Track down each line that has the word "More" and copy it.
##### EXERCISE DATA
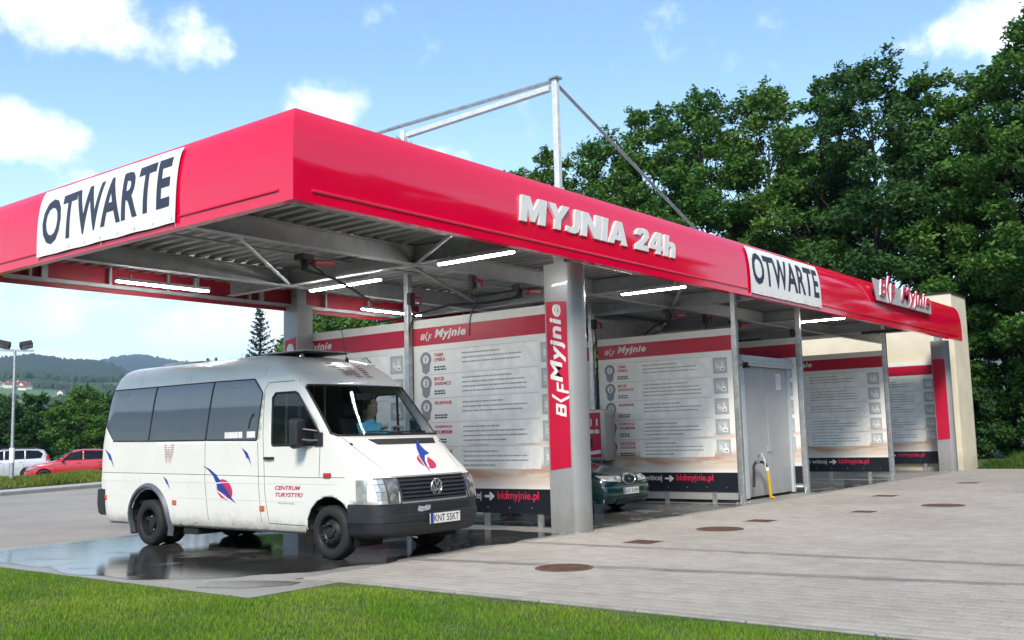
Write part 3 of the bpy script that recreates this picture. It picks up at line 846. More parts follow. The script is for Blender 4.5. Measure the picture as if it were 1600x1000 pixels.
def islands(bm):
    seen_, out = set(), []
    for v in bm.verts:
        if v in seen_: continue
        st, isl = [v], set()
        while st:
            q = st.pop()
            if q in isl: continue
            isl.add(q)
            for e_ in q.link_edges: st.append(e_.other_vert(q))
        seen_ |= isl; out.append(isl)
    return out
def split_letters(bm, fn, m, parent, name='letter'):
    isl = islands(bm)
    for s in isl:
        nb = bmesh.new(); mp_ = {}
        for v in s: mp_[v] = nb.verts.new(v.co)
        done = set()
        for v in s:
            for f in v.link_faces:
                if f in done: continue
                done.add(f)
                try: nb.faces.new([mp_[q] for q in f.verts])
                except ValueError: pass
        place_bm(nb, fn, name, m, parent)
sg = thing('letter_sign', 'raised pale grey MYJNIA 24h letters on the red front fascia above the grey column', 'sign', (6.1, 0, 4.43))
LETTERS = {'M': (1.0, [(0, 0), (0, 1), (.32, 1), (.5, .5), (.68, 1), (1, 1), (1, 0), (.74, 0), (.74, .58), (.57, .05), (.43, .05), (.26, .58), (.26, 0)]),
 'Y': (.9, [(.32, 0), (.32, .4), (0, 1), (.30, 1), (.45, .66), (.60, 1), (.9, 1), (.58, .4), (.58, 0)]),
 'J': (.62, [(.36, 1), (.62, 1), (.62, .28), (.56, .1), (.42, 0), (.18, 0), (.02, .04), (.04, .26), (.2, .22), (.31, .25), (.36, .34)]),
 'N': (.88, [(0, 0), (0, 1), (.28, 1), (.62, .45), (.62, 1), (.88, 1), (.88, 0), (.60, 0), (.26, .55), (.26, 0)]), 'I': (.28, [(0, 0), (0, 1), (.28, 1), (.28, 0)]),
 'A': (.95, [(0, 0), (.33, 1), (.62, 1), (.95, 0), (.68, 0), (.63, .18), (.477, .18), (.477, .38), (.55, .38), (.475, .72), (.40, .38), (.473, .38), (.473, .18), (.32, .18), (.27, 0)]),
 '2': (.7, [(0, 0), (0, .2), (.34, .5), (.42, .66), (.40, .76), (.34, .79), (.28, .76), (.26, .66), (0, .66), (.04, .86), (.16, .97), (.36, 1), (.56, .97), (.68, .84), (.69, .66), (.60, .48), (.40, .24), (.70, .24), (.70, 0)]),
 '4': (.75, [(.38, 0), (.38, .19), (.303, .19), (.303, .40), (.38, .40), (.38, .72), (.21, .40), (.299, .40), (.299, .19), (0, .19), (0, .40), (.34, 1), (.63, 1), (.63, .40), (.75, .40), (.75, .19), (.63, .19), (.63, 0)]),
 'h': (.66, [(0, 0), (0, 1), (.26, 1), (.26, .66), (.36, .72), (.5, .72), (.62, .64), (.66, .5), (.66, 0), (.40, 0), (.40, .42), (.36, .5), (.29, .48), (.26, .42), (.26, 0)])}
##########
##### EXERCISE DATA
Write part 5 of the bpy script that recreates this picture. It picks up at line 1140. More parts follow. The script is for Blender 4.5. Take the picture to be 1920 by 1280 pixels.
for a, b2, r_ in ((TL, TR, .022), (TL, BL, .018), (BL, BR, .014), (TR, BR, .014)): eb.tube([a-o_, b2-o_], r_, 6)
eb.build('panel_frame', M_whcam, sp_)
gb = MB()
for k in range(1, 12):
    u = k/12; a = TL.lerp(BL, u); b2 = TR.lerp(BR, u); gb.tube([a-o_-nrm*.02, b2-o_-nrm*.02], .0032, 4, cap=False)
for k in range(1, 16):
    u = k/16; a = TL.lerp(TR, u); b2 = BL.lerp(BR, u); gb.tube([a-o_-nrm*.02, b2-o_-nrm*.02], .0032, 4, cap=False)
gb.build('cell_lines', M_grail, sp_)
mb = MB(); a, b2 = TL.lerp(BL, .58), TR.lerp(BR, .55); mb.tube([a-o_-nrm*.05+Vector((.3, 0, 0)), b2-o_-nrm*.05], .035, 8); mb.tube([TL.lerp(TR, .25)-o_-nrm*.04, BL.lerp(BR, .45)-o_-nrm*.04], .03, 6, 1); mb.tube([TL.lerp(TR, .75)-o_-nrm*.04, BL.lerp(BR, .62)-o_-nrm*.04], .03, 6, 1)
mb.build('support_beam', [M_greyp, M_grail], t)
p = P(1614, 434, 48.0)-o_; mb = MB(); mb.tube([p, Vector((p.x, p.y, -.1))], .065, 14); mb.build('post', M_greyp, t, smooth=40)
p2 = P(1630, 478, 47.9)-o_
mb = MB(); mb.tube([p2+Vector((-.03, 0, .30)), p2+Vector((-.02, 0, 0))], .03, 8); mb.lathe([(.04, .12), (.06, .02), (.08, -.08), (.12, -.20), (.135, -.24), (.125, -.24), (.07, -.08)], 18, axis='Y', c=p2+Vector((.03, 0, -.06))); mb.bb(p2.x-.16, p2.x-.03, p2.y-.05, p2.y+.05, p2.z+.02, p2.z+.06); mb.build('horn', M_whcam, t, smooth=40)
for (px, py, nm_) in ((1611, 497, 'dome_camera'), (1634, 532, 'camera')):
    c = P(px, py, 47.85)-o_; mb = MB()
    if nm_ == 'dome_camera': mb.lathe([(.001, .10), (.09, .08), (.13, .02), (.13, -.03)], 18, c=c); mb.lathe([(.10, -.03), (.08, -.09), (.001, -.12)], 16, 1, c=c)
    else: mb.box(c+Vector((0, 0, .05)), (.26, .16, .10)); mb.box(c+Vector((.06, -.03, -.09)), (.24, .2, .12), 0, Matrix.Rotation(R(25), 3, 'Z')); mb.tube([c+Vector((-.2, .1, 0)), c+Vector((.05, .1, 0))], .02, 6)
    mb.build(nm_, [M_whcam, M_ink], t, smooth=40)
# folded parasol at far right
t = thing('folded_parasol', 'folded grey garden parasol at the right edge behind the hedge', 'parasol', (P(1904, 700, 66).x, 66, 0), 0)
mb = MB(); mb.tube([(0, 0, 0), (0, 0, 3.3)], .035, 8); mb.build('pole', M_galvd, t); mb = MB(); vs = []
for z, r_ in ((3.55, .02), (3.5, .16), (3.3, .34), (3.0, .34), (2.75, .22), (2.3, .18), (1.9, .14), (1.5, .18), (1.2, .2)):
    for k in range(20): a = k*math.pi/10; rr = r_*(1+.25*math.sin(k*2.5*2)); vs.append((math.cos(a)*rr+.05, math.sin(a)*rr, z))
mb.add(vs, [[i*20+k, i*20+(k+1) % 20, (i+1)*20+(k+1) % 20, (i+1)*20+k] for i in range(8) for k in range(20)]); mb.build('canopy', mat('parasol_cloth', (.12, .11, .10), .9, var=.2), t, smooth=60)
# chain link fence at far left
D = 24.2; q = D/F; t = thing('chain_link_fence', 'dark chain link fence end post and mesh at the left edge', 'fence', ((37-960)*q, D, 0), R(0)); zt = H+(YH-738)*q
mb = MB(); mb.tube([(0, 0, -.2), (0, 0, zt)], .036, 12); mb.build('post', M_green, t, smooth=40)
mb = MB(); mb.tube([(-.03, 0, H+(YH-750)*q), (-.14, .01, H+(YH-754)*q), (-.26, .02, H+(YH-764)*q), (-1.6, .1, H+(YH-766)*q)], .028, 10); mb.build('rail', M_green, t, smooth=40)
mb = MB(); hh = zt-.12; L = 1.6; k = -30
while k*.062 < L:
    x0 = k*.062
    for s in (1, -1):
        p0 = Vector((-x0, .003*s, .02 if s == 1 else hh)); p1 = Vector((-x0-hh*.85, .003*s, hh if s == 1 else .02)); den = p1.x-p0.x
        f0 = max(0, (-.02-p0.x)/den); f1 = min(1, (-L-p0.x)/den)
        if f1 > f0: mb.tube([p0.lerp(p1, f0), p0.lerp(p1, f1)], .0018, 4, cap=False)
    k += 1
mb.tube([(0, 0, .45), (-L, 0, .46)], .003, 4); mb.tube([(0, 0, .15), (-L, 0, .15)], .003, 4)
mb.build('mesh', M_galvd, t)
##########
##### EXERCISE DATA
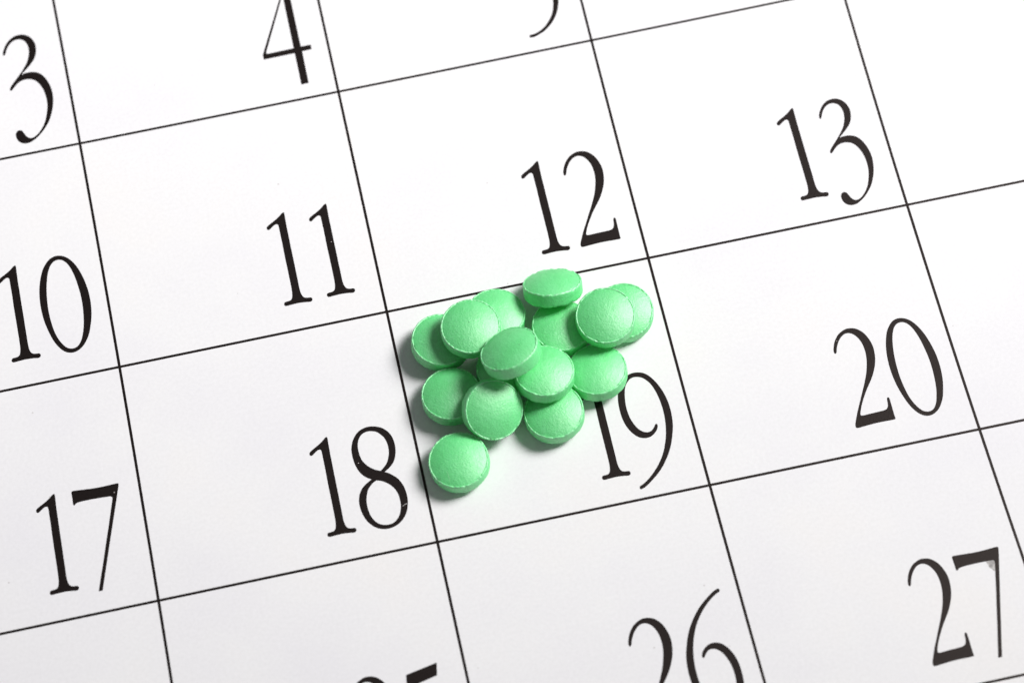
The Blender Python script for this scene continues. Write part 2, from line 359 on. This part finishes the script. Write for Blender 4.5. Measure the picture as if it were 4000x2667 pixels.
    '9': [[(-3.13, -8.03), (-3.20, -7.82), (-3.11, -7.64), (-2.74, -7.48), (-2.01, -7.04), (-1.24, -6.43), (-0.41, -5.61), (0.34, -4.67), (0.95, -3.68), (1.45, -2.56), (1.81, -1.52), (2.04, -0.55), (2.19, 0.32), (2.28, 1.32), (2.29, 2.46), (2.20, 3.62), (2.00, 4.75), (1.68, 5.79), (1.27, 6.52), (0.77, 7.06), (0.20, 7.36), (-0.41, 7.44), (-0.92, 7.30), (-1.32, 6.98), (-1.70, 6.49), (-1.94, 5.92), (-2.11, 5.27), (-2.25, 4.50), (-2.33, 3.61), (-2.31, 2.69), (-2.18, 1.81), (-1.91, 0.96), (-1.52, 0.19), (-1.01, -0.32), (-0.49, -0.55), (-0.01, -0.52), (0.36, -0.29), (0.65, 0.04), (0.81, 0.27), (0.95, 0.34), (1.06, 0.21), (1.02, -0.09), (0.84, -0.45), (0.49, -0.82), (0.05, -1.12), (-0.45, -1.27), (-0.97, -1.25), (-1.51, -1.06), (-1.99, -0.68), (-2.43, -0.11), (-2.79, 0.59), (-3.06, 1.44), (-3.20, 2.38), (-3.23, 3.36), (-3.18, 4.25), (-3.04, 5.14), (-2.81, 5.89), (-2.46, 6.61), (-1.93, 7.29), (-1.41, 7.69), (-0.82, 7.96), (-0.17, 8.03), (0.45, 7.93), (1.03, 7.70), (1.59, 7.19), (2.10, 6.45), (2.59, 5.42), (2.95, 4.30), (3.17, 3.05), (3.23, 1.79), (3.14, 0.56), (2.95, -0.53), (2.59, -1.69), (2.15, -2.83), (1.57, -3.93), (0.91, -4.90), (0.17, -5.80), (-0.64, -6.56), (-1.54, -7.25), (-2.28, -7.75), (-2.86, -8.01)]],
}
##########
[TASK RESULT]:
Write part 3 of the bpy script that recreates this picture. It picks up at line 846. More parts follow. The script is for Blender 4.5. Measure the picture as if it were 1600x1000 pixels.
Write part 5 of the bpy script that recreates this picture. It picks up at line 1140. More parts follow. The script is for Blender 4.5. Take the picture to be 1920 by 1280 pixels.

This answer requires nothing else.